### DATA FOR PROCESSING

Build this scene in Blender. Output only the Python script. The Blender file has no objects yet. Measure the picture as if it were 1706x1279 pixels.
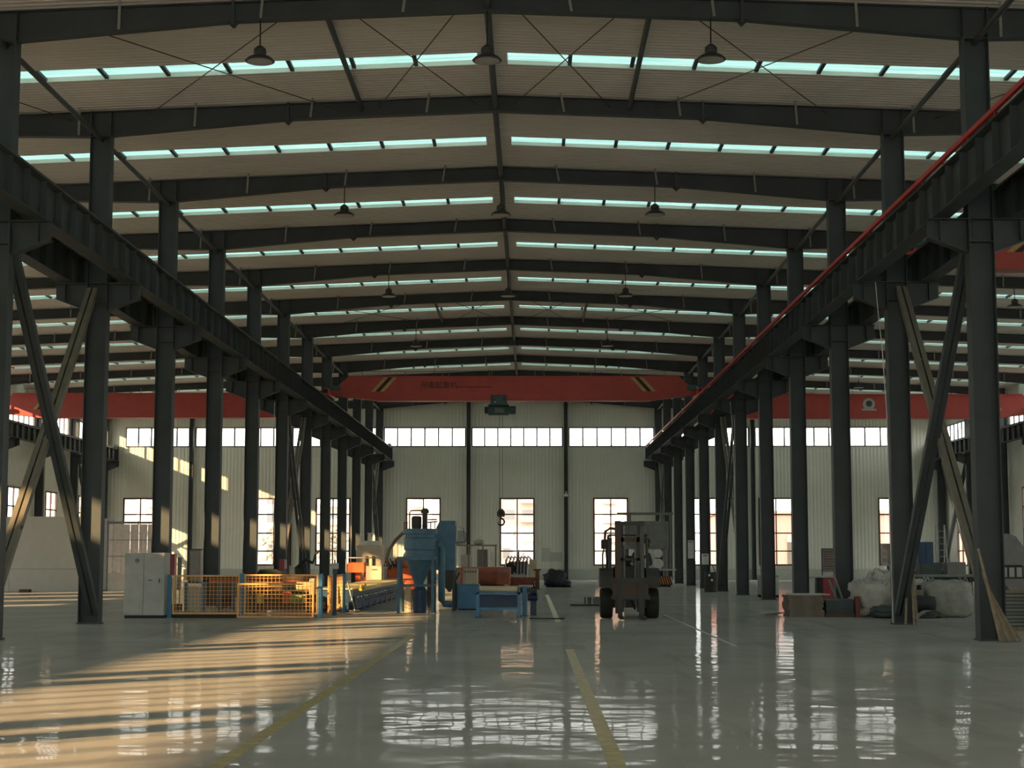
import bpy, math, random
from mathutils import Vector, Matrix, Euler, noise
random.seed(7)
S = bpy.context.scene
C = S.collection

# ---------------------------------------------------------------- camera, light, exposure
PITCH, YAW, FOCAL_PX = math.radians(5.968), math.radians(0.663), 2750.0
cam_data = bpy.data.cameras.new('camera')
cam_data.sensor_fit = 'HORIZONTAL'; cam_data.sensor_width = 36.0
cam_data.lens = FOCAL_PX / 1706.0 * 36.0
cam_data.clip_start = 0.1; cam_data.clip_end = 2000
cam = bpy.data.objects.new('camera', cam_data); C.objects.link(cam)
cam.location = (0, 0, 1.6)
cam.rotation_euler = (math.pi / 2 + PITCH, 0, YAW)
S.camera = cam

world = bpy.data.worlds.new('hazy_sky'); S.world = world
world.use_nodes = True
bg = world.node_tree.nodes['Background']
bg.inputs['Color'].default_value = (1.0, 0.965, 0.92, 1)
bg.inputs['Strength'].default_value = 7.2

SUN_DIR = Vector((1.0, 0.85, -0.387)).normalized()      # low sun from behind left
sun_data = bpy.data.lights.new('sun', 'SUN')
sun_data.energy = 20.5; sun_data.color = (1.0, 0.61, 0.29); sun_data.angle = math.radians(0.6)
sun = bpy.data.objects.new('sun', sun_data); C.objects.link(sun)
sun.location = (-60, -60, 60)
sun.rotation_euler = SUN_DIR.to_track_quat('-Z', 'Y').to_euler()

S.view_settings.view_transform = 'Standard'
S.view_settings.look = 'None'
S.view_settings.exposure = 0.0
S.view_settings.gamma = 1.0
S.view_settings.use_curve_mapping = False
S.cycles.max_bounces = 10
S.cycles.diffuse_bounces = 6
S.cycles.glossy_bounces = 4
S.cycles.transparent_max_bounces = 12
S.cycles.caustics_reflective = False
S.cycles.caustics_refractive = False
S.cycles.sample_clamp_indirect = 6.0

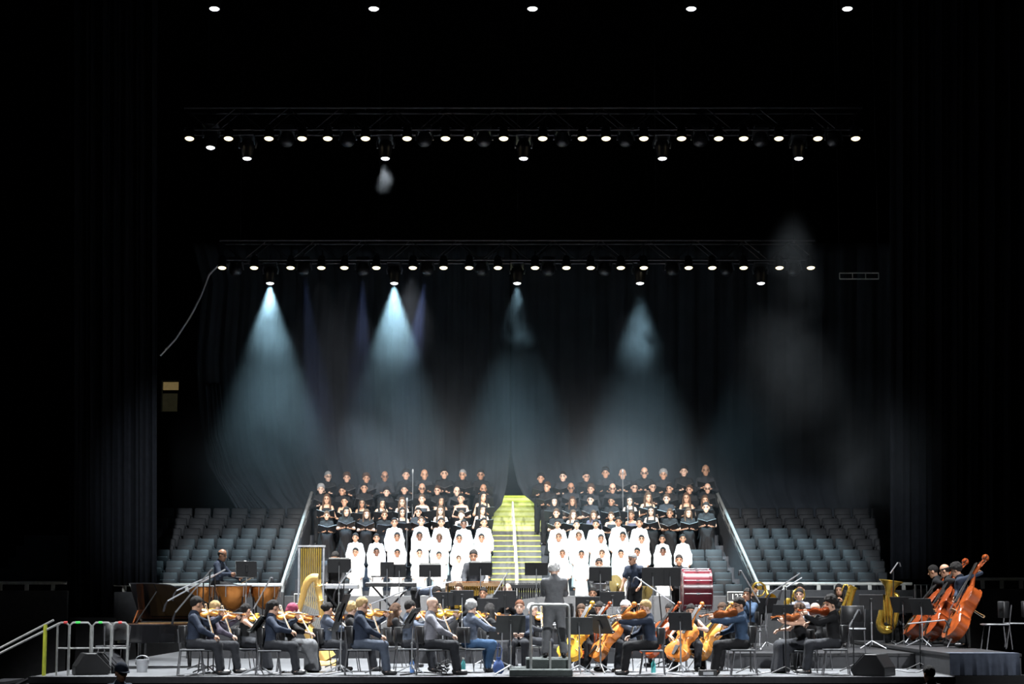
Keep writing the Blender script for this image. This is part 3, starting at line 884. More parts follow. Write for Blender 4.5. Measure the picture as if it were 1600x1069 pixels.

######
### DATA FOR PROCESSING

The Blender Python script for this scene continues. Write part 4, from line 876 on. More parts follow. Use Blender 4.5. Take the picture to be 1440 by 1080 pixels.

######

■ YOUR GOAL
Scan the entries above. Copy each line that has the string "script".

■ EXPECTED ANSWER
Build this scene in Blender. Output only the Python script. The Blender file has no objects yet. Measure the picture as if it were 1706x1279 pixels.
Keep writing the Blender script for this image. This is part 3, starting at line 884. More parts follow. Write for Blender 4.5. Measure the picture as if it were 1600x1069 pixels.
The Blender Python script for this scene continues. Write part 4, from line 876 on. More parts follow. Use Blender 4.5. Take the picture to be 1440 by 1080 pixels.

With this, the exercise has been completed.